Ich erteile dem Herrn Abgeordneten Harms das Wort.

(Dr. Heiner Garg [FDP]: Der kommt aber nicht aus dem Schwarzwald! - Martin Kay- enburg [CDU]: Der kommt aus den tiefen nordfriesischen Wäldern!)

Frau Präsidentin! Meine sehr geehrten Damen und Herren! Wie in jeder anderen Wirtschaftsbranche besteht auch in der Forst- und Holzwirtschaft ein Kampf um Märkte. Wer heute noch glaubt, Holz ist Holz, der irrt gewaltig. Denn hier gibt es mittlerweile Unterschiede.

(Beifall bei SSW, SPD und des Abgeordneten Martin Kayenburg [CDU])

Wer heute Holz kauft, sollte genau darauf achten, was für ein Siegel, Prädikat oder Logo dieses Holz hat. Denn nicht überall, wo „Naturprodukt“ drauf steht, ist auch „Öko“ drin. Letztendlich stellt sich immer wieder die Frage nach der Bedeutung dieser unterschiedlichen Auszeichnungen.

Wenn es nach der FDP geht, sollten wir in SchleswigHolstein keinem Siegel den Vorzug geben, da die Nachhaltigkeit der Nutzung unserer Wälder zur Holz

produktion bei konsequenter Umsetzung der Waldgesetze gewährleistet wird.

Hier gebe ich der Kollegin Happach-Kasan Recht. Natürlich werden unsere Wälder aufgrund unserer Waldgesetze nachhaltig genutzt.

Ich frage mich aber ernsthaft, was diese sonst so am Markt orientierte Partei damit bezwecken will. Wer heute noch nicht erkannt hat, dass auf dem Holzmarkt ein gewaltiger Konkurrenzkampf um Umweltsiegel und Ökologos entbrannt ist, der ist auf dem Holzweg. Mittlerweile gibt es in Deutschland, Europa und auch weltweit mehrere Kriterien und Umweltauszeichnungen, wie eine nachhaltige Forst- und Holzwirtschaft aussehen sollte. Schleswig-Holstein ist Anfang 1998 als erstes deutsches Flächenland der nationalen Arbeitsgruppe des FSC Deutschland beigetreten,

(Beifall der Abgeordneten Irene Fröhlich [BÜNDNIS 90/DIE GRÜNEN] - Vizepräsi- dent Thomas Stritzl übernimmt den Vorsitz)
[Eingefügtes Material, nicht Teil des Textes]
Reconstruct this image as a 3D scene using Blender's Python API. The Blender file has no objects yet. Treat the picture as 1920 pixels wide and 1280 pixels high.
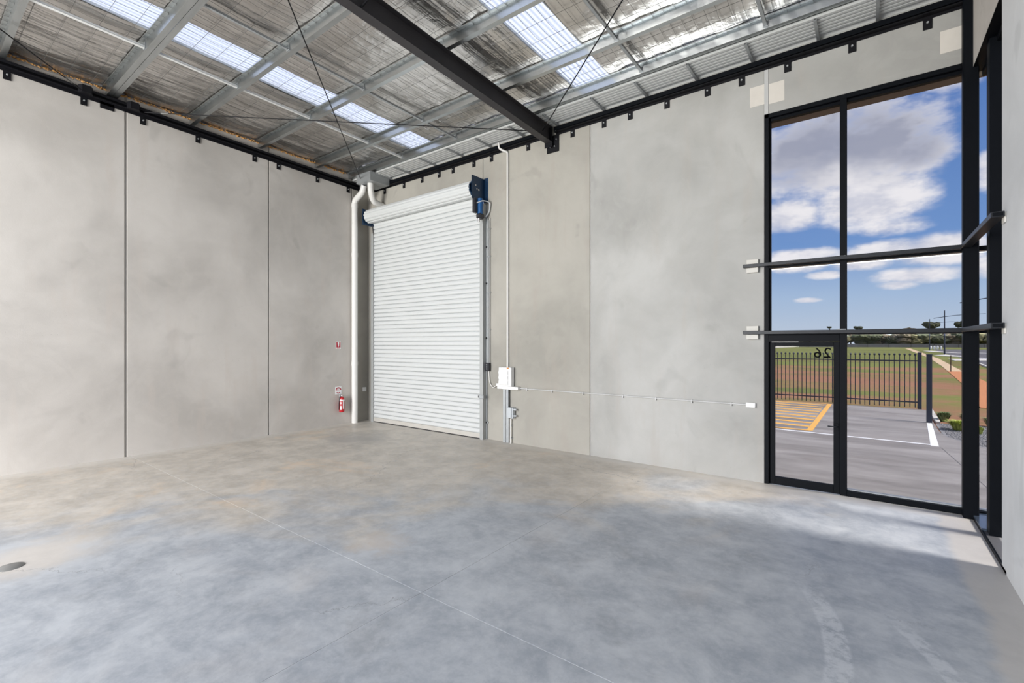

um für die Landesforsten eine Zertifizierung nach FSC-Standards zu erreichen. Diesen Schritt hat der SSW seinerzeit begrüßt, da die Kriterien einer umweltgerechten, sozial verträglichen und wirtschaftlich tragfähigen Waldbehandlung für uns maßgeblich waren. Schleswig-Holstein hat somit eine Richtung eingeschlagen, um nicht nur auf dem nationalen, sondern auch auf dem internationalen Holzmarkt konkurrenzfähig zu sein. Darüber hinaus fördert das Gütesiegel das Ansehen unserer Holzprodukte sowie unserer Forstwirtschaft und ist obendrein für den Verbraucher attraktiv. Das wird sehr oft vergessen.

Es gibt nun aber nicht nur die FSC-Standards, die strengere Richtlinien für eine nachhaltige Forstwirtschaft herausgebracht haben, als es das Gesetz vorsieht. Es gibt zum Beispiel auch noch das PEFCZertifikat. Diese beiden international anerkannten Richtlinien streiten sich nun um die Anteile der deutschen Wälder. Beide Richtlinien mögen ihre fachlichen Vorzüge haben. Das ist unbestritten, da jede für sich auf der Grundlage fundierter Fachkenntnis erstellt wurde.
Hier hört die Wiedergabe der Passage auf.